Article Summary: Accounting and Internal Control Considerations for Cryptocurrency Donations
As cryptocurrency donations become more common, not for profit organizations should evaluate whether their governance, documentation, and safeguards are ready before accepting digital assets. The article highlights accounting changes under ASU 2023 08 and practical internal control, valuation, and custody considerations.
- ASU 2023 08: Qualifying crypto assets are measured at fair value with changes recognized in net income and enhanced disclosures, effective for fiscal years beginning after December 15, 2024.
- Control structure: Update controls for authorization, segregation of duties, reconciliation, and policy/control alignment before activity becomes frequent or material.
- Valuation & custody: Set approved pricing sources, valuation timing, verifiable documentation, and clear custody/access controls to support audit and oversight expectations.
As cryptocurrency donations become more common across the not for profit sector, organizations are increasingly focused on whether they can accept digital assets, often before fully considering whether they are prepared to govern them.
Acceptance of digital assets as donations introduces accounting, internal control, and oversight considerations that extend well beyond initial recognition and valuation. For many organizations, the more significant challenge is ensuring that appropriate safeguards, documentation, and governance structures are in place before digital assets are received.
Accounting Considerations
Issued in December 2023, ASU 2023 08, Accounting for and Disclosure of Crypto Assets, requires qualifying crypto assets to be measured at fair value with changes recognized in net income and enhanced disclosures, effective for fiscal years beginning after December 15, 2024.
For not for profit organizations that accept, or are considering accepting, cryptocurrency, the guidance reflects that accounting effects extend beyond the point of receipt and are closely linked to operational processes, including related controls.
Internal Control Structure
Since digital assets do not behave like cash or traditional noncash contributions, accepting cryptocurrency donations could require updates to existing internal controls. Without thoughtful integration of the atypical risks of cryptocurrency into the control environment, organizations can introduce gaps in monitoring that are not immediately apparent. Evaluating whether existing control frameworks adequately address crypto-related risks will likely identify weaknesses and prompt the creation of targeted controls.

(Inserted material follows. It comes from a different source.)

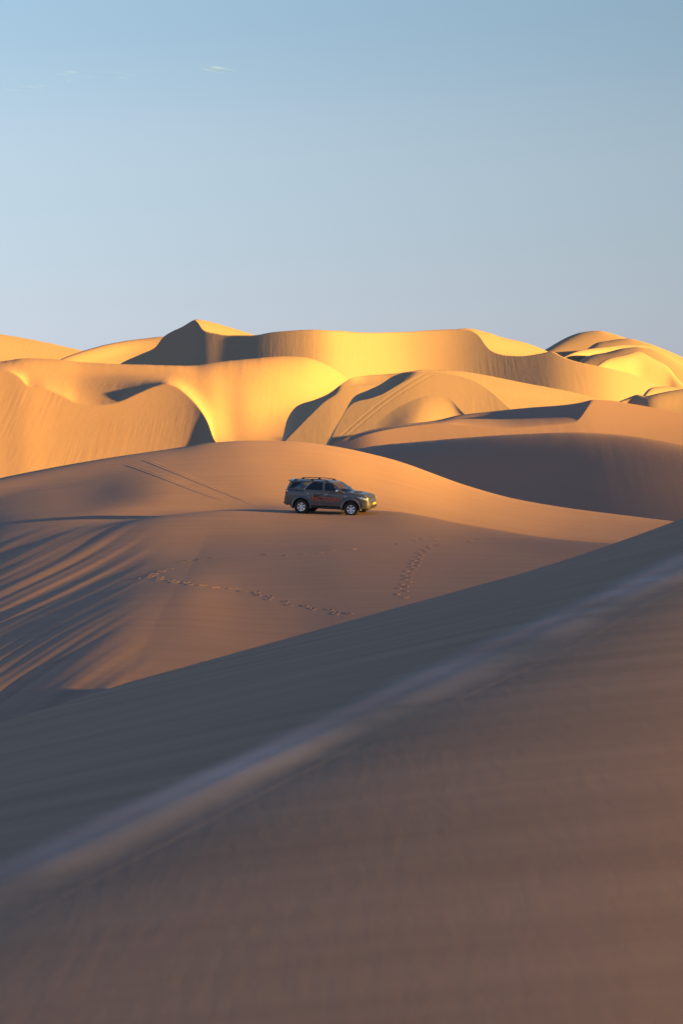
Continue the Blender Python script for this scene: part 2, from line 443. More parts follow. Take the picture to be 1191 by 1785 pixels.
# middle dune: orange slope behind the car, the shoulder the car stands on, the streaked left flank
def mid_detail(P):
    x, y, z = P[..., 0], P[..., 1], P[..., 2]
    yy = np.clip(y, 50, 110) - 65
    q = 0.97 * (x - 0.20 * yy)
    m = sstep(0.2, -3.2, x + 0.084 * y) * sstep(104, 90, y) * sstep(30, 42, y)
    w = noise(q * 1.35, y * 0.035, 3) * 0.068 + noise(q * 3.1, y * 0.05, 5) * 0.030 + noise(q * 5.0, y * 0.08, 7) * 0.008
    dz = m * w
    dz = dz + 0.042 * (np.maximum(x, -6.0) + 2) * sstep(97, 86, y)
    dz = dz + noise(x * 0.12, y * 0.09, 11) * 0.10 + noise(x * 0.5, y * 0.3, 12) * 0.010
    P = P.copy()
    P[..., 2] += dz
    return P

MID = dune('middle_dune', 'brown shoulder and orange slope the car stands on, streaked on the left',
     [[(-400, 930, 112), (-200, 880, 120), (0, 834, 128), (150, 806, 132), (300, 783, 135), (370, 773, 136), (430, 770, 136), (500, 772, 136), (560, 778, 136), (680, 803, 135), (820, 850, 133), (900, 872, 131), (1000, 891, 129), (1110, 905, 127), (1250, 920, 124), (1400, 935, 120)],
      [(-400, 990, 103), (-200, 930, 110), (0, 870, 118), (150, 840, 121), (300, 820, 122), (430, 815, 122), (560, 822, 122), (680, 850, 121), (820, 893, 119), (1000, 930, 116), (1250, 955, 112), (1400, 965, 110)],
      [(-400, 1050, 96), (-200, 980, 100), (0, 912, 106), (150, 885, 109), (300, 868, 110), (430, 868, 110), (560, 880, 109), (620, 889, 108.5), (680, 900, 108), (820, 932, 107), (1000, 965, 105), (1250, 985, 101), (1400, 990, 100)],
      [(-400, 1060, 89.5), (-200, 1003, 93.5), (-100, 962, 97), (0, 934, 99), (150, 910, 102), (300, 897, 105), (430, 890, 106), (500, 885, 106), (560, 884.5, 105.5), (620, 888.5, 105), (680, 896, 104.5), (820, 925, 103), (1000, 957, 100), (1250, 983, 95.5), (1400, 995, 94)],
      [(-400, 1090, 82), (-200, 1030, 86), (0, 965, 91), (150, 930, 95), (300, 900, 99.5), (430, 889, 102), (560, 889, 102), (620, 889, 102), (680, 891, 101.5), (820, 917, 99), (1000, 946, 95), (1250, 980, 90), (1400, 1000, 88)],
      [(-400, 1170, 66), (-200, 1110, 71), (0, 1045, 76), (150, 1000, 81), (300, 962, 86), (430, 950, 88), (560, 950, 88), (820, 970, 87), (1000, 995, 84), (1250, 1030, 80), (1400, 1050, 78)],
      [(-400, 1270, 53), (-200, 1210, 57), (0, 1145, 62), (150, 1090, 66), (250, 1050, 70), (350, 1030, 73), (430, 1028, 74.5), (560, 1028, 75), (820, 1045, 74), (1250, 1090, 70), (1400, 1110, 68)],
      [(-400, 1400, 44), (-200, 1350, 47), (0, 1265, 52), (150, 1205, 55), (250, 1170, 58), (350, 1155, 60), (560, 1140, 63), (820, 1150, 62), (1400, 1200, 60)],
      [(-400, 1560, 36), (0, 1430, 42), (250, 1360, 47), (560, 1310, 51), (1400, 1350, 50)]],
     px=(-400, 1400), smooth=[8, 10, 12, 12, 12, 16, 16, 16, 16], step=3.0, sub=[20, 24, 16, 16, 50, 60, 60, 30], mat=SAND_NEAR, detail=mid_detail, back=(60, 10), jitter=0.0)

def near_z(x, y):
    """convex break between a shaded far face and a grazed near slope, falling away behind its edge"""
    zn = -2.42 + 0.103 * x - 0.03 * y
    zf = -1.53 + 0.22 * x - 0.08 * y + 0.0112 * np.clip(x - 3, 0, 6.4) ** 2
    w = 0.10
    z = -w * np.logaddexp(-zn / w, -zf / w)
    z = z + 0.008 * np.exp(-((zn - zf - 0.02) / 0.075) ** 2) * (0.8 + 0.6 * noise(y * 0.15, x * 0, 41))   # drifted lip along the crest
    z = z - 0.34 * 1.0 * np.logaddexp(0, (x - 0.178 * y - 2.2) / 1.0)
    ye = np.interp(x, [-12, -7.9, -6.9, -4.9, -3.36, 0, 3.7, 8.1, 10, 14, 25], [16, 22, 25, 28.8, 33, 37.6, 42.5, 48.6, 48.6, 43, 34])
    z = z - 1.4 * 0.3 * np.logaddexp(0, (y - ye - 0.8) / 0.3)
    z += noise(x * 0.10, y * 0.20, 21) * 0.03 + noise(x * 0.12, y * 0.8, 22) * 0.004
    return z
Dn = np.concatenate([np.geomspace(1.5, 28, 150)[:-1], np.linspace(28, 58, 240), np.linspace(59, 80, 20)])
un = np.linspace(-0.42, 0.42, 330)
Xn = un[None, :] * (Dn[:, None] + 4)
Yn = np.repeat(Dn[:, None], len(un), 1)
Pn = np.stack([Xn, Yn, near_z(Xn, Yn)], -1)[::-1]
NEAR = grid_mesh('near_dune', Pn, SAND_FORE)
NEAR['kind'] = 'structure'
NEAR['label'] = 'dark foreground dune with a shaded left face and a brown near slope'

# unseen dune added at the right so its soft shadow edge dims the near sand
def tall_z(x, y):
    zr = pchip([-900, -400, -250, -205, -165, -135, -80, -10, 25, 120, 300], [60, 120, 127.2, 128.2, 127.4, 122.0, 118.5, 115.5, 105, 60, -34], y)
    return zr - 0.33 * np.sqrt((x - 900) ** 2 + 20.0) + 1.5
ty, tx = np.linspace(-900, 300, 160), np.linspace(480, 1500, 120)
TX, TY = np.meshgrid(tx, ty)
tall = grid_mesh('added_shade_dune', np.stack([TX, TY, np.maximum(tall_z(TX, TY), -34)], -1), SAND)
tall['kind'] = 'structure'
tall['label'] = 'tall dune added beyond the right edge of the view to shade the near sand'

# ------------------------------------------------------------------ things on the middle dune
from mathutils.bvhtree import BVHTree
def bvh_of(P):
    nr, nc = P.shape[:2]
    idx = np.arange(nr * nc).reshape(nr, nc)
    q = np.stack([idx[:-1, :-1], idx[1:, :-1], idx[1:, 1:], idx[:-1, 1:]], -1).reshape(-1, 4)
    return BVHTree.FromPolygons(P.reshape(-1, 3).tolist(), q.tolist())
MIDBVH = bvh_of(GRIDS['middle_dune'])

def on_sand(px, py):
    d = Vector(((px - CX) / F, 1.0, (HZ - py) / F)).normalized()
    loc, nor, _, _ = MIDBVH.ray_cast(Vector((0, 0, 0)), d)
    if loc is not None and nor.z < 0:
        nor = -nor
    return loc, nor

def sand_z(x, y):
    loc, nor, _, _ = MIDBVH.ray_cast(Vector((x, y, 60)), Vector((0, 0, -1)))
    return loc, (nor if nor.z > 0 else -nor)

def simple(name, verts, faces, mat, parent=None, smooth=False):
    me = bpy.data.meshes.new(name)
    me.from_pydata([tuple(v) for v in verts], [], faces)
    me.update()
    if smooth:
        me.polygons.foreach_set('use_smooth', [True] * len(me.polygons))
    me.materials.append(mat)
    ob = bpy.data.objects.new(name, me)
    ob.parent = parent
    COL.objects.link(ob)
    return ob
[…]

Organizations should undertake this internal control evaluation before cryptocurrency donation activity becomes frequent or material.
Key considerations include:
- Authorization and segregation of duties – Defined approval, execution, and recording responsibilities for cryptocurrency transactions, including conversion to cash
- Reconciliation and oversight – Regular confirmation that recorded cryptocurrency balances and activity match wallet or custodian records, with independent review
- Policy and control alignment – Consistency between cryptocurrency practices and existing finance and internal control policies
Valuation and Documentation
Accurate valuation of cryptocurrency donations requires reliable, independently verifiable data. Informal or delayed documentation is often insufficient for audit and financial reporting purposes. Establishing clear, consistently applied documentation standards helps ensure that valuation controls are repeatable, supportable, and aligned with financial reporting and oversight expectations.
Key considerations include:
- Approved pricing sources – Use of reliable, consistently applied exchanges or valuation sources
- Valuation timing – Clear determination of the date and time control of the asset should be obtained
- Verifiable documentation – Retention of independent pricing data sufficient to support audit and reporting requirements
Custody and Safeguarding
Unlike traditional bank accounts, digital assets may be held through third party providers or organization controlled wallets, each with distinct control implications. Understanding how and where cryptocurrency is held, and how access and authority are established and monitored, is essential to evaluating whether custody arrangements align with the organization’s broader risk management and oversight framework.
Key considerations include:
- Custody structure – Use of third-party processors, custodial exchanges, or organization-controlled wallets, and how each structure allocates risk and responsibility
- Access and control – How access to wallets, credentials, and private keys is restricted and periodically reviewed
- Cybersecurity readiness – Ability to detect, respond to, and recover from theft, credential compromise, or other cyber incidents involving digital assets
Looking Ahead
As cryptocurrency donations continue to evolve, not for profit organizations should anticipate increased scrutiny around how digital assets are valued, safeguarded, and governed. What might begin as an occasional donation can quickly introduce expanded oversight considerations, as activity grows and requirements continue to change.